• **DATA BLOCK**
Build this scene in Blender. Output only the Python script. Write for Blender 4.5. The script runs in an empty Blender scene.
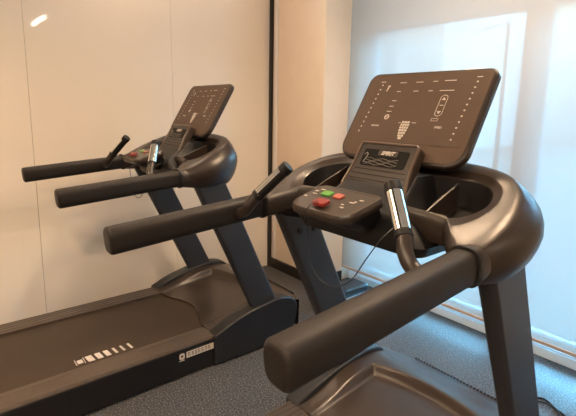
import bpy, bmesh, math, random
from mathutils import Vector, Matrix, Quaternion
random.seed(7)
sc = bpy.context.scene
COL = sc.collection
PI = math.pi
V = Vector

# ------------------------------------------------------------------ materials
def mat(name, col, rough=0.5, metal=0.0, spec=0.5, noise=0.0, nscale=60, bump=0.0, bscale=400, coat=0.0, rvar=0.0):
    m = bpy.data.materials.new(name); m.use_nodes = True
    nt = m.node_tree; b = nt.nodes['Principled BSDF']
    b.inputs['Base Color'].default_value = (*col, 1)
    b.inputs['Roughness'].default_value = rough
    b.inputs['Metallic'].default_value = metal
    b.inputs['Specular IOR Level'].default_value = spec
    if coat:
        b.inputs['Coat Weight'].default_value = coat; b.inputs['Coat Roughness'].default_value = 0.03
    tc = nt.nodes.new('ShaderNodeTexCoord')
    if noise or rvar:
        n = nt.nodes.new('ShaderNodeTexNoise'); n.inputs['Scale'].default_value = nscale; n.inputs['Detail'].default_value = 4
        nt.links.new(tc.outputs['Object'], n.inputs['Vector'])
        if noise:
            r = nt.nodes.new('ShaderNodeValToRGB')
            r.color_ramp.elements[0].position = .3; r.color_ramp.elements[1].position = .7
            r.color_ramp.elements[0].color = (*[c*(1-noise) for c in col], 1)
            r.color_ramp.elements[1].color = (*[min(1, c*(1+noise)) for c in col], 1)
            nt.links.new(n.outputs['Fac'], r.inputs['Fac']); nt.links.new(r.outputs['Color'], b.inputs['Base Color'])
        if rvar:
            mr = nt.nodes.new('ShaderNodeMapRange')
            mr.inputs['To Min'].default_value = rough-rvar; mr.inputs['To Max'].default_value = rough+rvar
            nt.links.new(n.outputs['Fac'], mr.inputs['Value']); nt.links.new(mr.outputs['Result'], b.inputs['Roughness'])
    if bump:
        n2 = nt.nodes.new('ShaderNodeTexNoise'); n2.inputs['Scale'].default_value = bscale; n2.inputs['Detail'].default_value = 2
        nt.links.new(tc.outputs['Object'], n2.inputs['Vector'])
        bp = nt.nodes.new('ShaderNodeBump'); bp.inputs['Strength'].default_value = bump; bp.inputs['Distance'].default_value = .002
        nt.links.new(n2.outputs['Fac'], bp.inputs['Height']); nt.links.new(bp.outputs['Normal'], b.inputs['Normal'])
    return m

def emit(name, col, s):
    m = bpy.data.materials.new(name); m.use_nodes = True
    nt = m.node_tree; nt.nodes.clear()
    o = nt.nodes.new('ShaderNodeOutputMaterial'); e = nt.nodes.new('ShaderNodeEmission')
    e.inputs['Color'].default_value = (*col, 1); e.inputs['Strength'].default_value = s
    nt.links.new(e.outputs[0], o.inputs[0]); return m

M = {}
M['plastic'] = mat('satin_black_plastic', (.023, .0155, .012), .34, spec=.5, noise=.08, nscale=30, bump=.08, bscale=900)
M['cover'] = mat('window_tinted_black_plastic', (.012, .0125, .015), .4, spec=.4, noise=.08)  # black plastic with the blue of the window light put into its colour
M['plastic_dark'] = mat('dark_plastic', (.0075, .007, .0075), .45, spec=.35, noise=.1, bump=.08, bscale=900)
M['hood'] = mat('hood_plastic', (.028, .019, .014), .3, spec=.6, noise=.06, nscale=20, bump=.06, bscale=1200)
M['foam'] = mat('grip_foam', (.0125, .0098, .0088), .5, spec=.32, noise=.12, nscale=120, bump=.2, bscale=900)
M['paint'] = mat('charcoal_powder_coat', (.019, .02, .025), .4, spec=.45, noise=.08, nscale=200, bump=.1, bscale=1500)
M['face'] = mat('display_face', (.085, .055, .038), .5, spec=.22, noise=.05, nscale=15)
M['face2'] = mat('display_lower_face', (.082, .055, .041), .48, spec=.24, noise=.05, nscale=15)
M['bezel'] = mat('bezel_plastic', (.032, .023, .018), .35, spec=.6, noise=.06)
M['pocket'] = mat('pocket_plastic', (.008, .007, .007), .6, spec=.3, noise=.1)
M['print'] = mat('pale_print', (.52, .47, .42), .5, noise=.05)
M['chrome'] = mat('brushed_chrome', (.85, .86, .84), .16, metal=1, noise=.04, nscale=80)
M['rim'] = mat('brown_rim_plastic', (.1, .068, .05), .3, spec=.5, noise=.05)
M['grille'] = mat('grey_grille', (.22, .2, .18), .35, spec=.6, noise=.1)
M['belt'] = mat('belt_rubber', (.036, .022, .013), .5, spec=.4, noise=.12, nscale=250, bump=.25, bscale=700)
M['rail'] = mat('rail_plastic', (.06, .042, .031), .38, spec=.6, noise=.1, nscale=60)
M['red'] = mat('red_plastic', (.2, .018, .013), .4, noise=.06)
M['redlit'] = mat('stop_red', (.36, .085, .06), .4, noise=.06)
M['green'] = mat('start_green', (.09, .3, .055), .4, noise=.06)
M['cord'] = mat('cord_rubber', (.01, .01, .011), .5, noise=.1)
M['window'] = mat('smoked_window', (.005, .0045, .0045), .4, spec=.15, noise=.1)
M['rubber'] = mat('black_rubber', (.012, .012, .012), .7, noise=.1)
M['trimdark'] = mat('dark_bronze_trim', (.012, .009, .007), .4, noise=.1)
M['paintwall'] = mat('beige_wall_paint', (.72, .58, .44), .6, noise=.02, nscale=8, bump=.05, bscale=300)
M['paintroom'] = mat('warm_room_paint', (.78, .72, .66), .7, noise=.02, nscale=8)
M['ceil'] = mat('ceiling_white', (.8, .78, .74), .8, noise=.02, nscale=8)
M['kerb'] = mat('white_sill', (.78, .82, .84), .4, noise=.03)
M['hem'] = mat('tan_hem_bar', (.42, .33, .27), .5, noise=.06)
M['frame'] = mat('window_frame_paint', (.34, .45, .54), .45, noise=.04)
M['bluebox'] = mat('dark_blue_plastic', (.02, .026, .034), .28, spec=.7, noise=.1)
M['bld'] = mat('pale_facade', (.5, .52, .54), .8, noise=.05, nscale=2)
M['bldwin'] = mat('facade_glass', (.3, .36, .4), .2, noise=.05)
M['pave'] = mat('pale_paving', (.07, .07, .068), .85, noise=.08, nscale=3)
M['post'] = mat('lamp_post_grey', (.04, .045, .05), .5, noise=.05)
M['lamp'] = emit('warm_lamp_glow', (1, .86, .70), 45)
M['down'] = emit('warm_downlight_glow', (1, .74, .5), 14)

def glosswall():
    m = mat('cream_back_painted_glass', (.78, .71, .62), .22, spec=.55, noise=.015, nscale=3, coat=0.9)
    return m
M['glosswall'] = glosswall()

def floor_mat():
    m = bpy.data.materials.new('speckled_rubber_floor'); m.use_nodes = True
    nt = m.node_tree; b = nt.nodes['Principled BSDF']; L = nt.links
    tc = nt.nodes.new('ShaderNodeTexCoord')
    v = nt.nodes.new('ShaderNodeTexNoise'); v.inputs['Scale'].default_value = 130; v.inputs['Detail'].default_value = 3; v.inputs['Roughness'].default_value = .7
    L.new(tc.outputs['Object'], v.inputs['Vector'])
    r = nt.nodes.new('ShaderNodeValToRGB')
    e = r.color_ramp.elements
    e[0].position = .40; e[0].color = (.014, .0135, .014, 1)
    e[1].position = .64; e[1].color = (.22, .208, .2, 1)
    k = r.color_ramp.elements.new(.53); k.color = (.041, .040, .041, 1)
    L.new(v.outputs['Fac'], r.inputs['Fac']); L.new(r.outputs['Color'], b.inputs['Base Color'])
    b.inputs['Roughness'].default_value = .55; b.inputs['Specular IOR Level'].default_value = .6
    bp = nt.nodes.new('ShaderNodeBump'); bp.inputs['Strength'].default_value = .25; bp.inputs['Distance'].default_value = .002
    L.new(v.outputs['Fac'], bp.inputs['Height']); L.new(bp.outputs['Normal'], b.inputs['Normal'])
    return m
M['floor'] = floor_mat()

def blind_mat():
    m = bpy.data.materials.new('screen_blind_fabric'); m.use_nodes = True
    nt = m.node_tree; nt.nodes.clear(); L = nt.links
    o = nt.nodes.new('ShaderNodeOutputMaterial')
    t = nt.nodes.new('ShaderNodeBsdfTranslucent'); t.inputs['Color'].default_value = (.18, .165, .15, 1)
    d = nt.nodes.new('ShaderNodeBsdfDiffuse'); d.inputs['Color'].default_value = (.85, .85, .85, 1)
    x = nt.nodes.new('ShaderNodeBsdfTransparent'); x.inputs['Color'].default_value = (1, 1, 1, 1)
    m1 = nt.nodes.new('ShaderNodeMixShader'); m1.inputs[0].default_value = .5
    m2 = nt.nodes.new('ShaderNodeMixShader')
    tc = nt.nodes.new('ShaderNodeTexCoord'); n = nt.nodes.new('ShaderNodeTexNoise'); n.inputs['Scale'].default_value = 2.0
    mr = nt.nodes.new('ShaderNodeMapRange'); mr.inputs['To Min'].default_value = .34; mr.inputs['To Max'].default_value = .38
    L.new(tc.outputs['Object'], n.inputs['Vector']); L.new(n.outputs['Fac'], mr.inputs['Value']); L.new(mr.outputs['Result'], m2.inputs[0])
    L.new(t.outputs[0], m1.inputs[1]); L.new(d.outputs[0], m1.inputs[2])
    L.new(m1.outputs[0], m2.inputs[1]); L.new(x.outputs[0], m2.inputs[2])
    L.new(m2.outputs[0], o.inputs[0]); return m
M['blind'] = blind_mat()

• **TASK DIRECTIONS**
Report each line in the data that holds the word "scene".

• **EXERCISE OUTPUT**
Build this scene in Blender. Output only the Python script. Write for Blender 4.5. The script runs in an empty Blender scene.
sc = bpy.context.scene